Partly because he so often played the leading man, Newman's flair for comedy wasn't fully appreciated, although it is evident in films from Cat On A Hot Tin Roof to Cool Hand Luke. Look, too, at his wry turns as Judge Roy Bean and as Buffalo Bill in John Huston and Robert Altman's self-mocking, revisionist westerns, The Life And Times Of Judge Roy Bean and Buffalo Bill and The Indians. The Coens even persuaded him to play an ogre-like businessman in their latter-day screwball comedy, The Hudsucker Proxy. He worked with an extraordinary array of directors, everyone from Elia Kazan (at least on stage) to Alfred Hitchcock, from Martin Ritt to Robert Altman, from John Huston to Joel Coen - another reason why there are so few duds in his filmography.

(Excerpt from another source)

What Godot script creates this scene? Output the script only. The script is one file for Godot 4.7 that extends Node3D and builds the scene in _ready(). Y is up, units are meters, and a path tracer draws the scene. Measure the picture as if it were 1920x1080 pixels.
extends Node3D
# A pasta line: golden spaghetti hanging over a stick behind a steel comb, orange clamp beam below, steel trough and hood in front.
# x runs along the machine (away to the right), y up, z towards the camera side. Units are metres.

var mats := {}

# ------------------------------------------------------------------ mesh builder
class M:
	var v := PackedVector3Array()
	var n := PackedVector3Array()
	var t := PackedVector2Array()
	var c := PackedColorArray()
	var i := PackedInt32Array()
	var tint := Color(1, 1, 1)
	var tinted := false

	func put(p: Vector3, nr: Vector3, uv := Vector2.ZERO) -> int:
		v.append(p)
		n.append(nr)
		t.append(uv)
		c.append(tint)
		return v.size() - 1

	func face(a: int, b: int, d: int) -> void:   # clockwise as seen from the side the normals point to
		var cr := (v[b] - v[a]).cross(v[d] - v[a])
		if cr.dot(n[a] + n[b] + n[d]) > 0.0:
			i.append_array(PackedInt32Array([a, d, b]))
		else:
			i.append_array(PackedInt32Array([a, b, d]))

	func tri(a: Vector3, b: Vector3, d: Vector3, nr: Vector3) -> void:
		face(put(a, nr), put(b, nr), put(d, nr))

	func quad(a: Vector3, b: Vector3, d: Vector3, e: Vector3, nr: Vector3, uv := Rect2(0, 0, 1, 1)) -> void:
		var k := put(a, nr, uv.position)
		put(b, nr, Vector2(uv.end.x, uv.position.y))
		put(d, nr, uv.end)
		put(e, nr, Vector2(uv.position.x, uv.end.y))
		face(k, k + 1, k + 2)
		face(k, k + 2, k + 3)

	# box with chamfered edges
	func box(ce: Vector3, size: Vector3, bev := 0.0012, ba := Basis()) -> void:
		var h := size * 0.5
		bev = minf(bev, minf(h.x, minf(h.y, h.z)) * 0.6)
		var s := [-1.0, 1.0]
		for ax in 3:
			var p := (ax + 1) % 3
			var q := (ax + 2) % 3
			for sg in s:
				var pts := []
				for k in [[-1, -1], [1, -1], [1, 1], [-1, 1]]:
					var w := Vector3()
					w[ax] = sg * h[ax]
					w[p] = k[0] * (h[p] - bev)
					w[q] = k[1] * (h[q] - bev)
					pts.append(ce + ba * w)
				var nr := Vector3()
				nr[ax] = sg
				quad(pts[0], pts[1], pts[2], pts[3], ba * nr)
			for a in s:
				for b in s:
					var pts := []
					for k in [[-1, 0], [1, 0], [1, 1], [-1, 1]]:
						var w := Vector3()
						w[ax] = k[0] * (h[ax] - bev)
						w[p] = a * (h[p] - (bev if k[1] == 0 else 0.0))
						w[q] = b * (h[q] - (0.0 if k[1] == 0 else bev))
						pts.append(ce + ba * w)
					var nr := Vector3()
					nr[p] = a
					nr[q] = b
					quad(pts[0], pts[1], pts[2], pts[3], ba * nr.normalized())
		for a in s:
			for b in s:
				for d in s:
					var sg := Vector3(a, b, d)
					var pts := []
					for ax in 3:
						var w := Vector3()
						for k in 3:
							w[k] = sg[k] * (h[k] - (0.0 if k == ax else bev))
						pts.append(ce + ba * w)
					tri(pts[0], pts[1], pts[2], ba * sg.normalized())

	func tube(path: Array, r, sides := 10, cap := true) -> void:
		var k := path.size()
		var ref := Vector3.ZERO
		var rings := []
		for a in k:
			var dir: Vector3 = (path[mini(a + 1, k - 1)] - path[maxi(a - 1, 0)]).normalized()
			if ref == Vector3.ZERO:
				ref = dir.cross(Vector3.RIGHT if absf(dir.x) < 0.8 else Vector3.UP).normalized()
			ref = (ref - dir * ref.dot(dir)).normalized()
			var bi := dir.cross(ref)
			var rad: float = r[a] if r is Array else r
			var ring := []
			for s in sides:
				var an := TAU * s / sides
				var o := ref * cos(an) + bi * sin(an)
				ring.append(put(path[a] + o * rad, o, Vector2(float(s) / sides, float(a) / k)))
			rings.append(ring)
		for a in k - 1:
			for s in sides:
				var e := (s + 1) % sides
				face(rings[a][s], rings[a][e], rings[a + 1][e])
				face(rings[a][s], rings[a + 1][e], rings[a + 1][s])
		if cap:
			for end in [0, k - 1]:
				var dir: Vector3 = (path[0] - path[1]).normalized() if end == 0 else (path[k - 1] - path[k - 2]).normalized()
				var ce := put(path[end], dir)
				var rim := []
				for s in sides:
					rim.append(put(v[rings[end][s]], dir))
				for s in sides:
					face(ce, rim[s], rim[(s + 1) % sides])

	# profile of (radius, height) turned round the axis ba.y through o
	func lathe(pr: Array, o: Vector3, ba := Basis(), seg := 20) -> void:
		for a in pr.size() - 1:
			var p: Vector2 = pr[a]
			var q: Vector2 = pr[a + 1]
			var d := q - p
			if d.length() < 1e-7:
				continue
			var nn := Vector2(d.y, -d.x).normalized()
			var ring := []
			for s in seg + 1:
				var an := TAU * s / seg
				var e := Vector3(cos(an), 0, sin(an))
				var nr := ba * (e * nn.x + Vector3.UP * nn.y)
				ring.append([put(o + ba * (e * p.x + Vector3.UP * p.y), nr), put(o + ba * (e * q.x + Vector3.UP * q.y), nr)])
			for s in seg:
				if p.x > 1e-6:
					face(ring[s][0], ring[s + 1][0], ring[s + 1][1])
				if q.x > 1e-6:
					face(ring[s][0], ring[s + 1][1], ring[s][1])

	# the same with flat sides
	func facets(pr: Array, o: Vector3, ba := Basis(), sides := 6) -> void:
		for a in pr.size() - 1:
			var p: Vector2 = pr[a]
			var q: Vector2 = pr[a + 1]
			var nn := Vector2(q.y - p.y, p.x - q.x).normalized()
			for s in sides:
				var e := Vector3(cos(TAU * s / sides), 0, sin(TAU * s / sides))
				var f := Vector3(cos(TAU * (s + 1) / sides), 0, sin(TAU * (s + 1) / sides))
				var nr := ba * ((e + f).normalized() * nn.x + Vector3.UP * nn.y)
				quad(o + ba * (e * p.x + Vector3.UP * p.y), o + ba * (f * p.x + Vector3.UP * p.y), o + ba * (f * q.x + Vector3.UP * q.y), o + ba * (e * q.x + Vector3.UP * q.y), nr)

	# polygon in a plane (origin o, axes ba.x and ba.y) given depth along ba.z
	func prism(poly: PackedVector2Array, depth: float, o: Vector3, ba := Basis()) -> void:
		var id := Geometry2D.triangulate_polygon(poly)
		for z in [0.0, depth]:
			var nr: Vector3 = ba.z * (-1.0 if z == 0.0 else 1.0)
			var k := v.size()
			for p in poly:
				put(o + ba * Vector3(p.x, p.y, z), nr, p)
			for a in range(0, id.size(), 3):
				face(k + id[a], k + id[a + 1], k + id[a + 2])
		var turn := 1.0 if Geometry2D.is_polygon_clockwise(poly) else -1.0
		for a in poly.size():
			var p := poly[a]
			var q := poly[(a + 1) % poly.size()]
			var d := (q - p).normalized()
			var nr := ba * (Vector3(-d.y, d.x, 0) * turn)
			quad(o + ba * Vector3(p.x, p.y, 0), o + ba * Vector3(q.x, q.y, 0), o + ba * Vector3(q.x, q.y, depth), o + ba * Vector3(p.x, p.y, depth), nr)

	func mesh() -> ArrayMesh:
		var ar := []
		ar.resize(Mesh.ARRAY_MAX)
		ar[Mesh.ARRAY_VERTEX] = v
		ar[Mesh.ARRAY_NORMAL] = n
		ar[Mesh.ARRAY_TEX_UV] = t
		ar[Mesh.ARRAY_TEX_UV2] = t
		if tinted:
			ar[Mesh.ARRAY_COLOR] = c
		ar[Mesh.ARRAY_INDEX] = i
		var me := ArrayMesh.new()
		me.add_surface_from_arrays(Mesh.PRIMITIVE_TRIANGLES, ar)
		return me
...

Newman may have shared many of Redford's liberal convictions, but that didn't mean he took himself too seriously, or insisted in appearing in woolly-minded, self-righteous dramas. His Oscar came for his reprise of his role as Fast Eddy in Martin Scorsese's The Color Of Money, in truth one of his less interesting performances. Arguably, the pick of Newman's late movies was Sidney Lumet's The Verdict, scripted by David Mamet. As the drunken lawyer trying to redeem himself, he conveyed wonderfully well his character's mix of seediness and idealism, his mix of self-importance and diffidence and – in the film's most affecting scenes – his sense of romantic betrayal after he is let down by his duplicitous lover.



At the end of his career - as at the beginning - Newman remained hard to pinpoint. There was no genre with which he was immediately identified or no single role that seemed to sum up his work. His greatness lay less in one or two grandstanding performances than in maintaining standards for more than half a century – and never allowing himself to be pigeonholed.